Especies para el zoo

No es ningún misterio que el zoológico nació gracias a la ruina empresarial de Lluís Martí Codolar, que dedicó parte de su fortuna al coleccionismo de animales en la Granja Vella de Horta. Vendió sus 41 mamíferos, 120 aves y dos reptiles al Ayuntamiento de Barcelona por 30.000 pesetas. Lo interesante, en realidad, no es la transacción económica, formalizada en 1892, sino el contexto científico de la época. En Barcelona aún se mantenía viva una moda que a mediados del siglo XIX entró en decadencia en Francia e Inglaterra. Era la teoría de la aclimatación animal. Las potencias europeas habían colonizado el mundo y, entonces, algunos de sus más alocados científicos sugirieron importar al viejo continente las especies descubiertas en África, Asia y América, no por el placer de la exhibición, como si fueran el rinoceronte de Durero, sino como bestias de carga y como productos gastronómicos. En Inglaterra despuntó en esta materia, por ejemplo, el doctor Frank Buckland, que propuso poblar las praderas de Surrey con antílopes y que cató personalmente recetas que, sabiendo cómo es la cocina inglesa, hasta parecen apetitosas: sopa de trompa de elefante, boa hervida, pantera asada... La aclimatación fue una teoría científica que ha caído en el olvido. Madrid en el siglo XIX tuvo la mayor granja de llamas peruanas de Europa, pero ya nadie se acuerda.

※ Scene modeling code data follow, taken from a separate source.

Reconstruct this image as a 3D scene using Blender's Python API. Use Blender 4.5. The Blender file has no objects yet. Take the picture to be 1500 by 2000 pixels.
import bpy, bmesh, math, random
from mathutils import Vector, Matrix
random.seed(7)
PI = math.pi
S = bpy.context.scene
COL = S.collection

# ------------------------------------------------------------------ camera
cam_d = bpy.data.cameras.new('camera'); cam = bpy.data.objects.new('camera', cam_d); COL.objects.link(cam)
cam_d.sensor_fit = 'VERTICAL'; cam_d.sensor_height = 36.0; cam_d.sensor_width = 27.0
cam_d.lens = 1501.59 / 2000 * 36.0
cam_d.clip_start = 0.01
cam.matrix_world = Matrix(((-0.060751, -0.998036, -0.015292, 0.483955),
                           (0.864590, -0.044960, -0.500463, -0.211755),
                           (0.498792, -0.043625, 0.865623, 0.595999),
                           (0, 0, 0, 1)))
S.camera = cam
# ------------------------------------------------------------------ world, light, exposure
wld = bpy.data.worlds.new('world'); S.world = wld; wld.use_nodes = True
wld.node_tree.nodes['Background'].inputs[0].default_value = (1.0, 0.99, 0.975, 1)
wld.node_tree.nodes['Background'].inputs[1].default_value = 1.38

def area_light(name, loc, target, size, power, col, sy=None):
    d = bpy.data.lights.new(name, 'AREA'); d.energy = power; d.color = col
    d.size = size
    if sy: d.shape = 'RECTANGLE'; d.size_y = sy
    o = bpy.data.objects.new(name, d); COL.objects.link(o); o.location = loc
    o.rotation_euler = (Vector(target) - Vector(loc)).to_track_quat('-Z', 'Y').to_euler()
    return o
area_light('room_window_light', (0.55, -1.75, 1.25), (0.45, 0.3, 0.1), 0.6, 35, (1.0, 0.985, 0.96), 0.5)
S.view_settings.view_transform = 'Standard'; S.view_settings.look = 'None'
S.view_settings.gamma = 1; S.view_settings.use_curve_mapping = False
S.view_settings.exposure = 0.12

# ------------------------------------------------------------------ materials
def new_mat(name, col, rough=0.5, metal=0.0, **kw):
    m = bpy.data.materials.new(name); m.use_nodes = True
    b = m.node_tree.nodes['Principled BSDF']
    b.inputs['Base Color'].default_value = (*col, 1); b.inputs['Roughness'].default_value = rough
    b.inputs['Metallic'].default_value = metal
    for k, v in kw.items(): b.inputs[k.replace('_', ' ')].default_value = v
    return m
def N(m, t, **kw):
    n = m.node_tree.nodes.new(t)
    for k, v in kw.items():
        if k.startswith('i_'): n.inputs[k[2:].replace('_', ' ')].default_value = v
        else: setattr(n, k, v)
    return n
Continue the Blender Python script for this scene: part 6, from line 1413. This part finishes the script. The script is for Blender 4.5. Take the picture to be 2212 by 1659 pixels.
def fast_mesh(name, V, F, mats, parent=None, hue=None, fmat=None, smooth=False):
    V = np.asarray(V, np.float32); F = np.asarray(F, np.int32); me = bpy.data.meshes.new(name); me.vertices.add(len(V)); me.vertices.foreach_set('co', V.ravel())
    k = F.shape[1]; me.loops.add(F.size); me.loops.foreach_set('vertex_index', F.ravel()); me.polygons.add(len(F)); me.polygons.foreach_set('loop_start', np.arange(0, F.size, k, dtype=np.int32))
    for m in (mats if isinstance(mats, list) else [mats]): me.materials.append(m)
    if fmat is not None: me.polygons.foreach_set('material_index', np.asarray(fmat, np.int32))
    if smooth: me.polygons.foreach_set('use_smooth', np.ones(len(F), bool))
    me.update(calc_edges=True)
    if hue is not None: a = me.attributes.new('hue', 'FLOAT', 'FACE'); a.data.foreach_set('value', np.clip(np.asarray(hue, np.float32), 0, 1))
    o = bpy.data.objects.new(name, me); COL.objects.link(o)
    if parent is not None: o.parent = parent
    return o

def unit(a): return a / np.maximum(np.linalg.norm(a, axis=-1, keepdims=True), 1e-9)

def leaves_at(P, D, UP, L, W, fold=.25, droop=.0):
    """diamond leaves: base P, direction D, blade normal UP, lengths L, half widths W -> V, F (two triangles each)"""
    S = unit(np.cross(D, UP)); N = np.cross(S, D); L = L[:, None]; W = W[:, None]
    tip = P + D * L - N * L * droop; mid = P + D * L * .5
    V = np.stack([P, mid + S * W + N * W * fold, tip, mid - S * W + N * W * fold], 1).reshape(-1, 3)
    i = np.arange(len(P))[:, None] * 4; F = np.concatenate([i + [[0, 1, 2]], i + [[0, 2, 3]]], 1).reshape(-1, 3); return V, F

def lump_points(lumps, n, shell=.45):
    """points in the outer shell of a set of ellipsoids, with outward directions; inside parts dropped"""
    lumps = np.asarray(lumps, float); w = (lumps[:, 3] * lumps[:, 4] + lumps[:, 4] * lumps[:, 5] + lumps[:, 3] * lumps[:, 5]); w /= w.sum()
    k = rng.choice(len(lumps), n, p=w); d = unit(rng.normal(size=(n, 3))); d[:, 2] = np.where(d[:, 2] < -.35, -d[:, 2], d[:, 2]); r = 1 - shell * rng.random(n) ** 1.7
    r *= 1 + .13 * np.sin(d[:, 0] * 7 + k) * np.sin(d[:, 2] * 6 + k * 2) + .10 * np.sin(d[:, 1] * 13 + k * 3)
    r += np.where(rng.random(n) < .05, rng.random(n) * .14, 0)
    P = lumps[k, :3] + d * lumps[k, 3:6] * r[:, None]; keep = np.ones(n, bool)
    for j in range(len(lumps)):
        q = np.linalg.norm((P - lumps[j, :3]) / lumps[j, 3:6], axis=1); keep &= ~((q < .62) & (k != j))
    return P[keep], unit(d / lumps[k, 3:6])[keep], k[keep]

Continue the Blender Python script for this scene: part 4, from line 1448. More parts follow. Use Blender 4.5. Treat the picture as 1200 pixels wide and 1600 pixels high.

En Barcelona la aclimatación propició que en la Ciutadella se creara el primer acuario de la ciudad, en el edificio de la cascada. La exposición era lo de menos. Aquello era la punta de lanza de un plan concebido para aumentar la diversidad ictiológica de los ríos y lagos catalanes. En diversas ediciones de la Festa del Peix (parece que había hasta un himno para ello) se soltaban centenares de ejemplares. De acuerdo. A ojos de hoy en día aquello es un disparate, pero era la ciencia de entonces, la que el IEC no quiere que se olvide.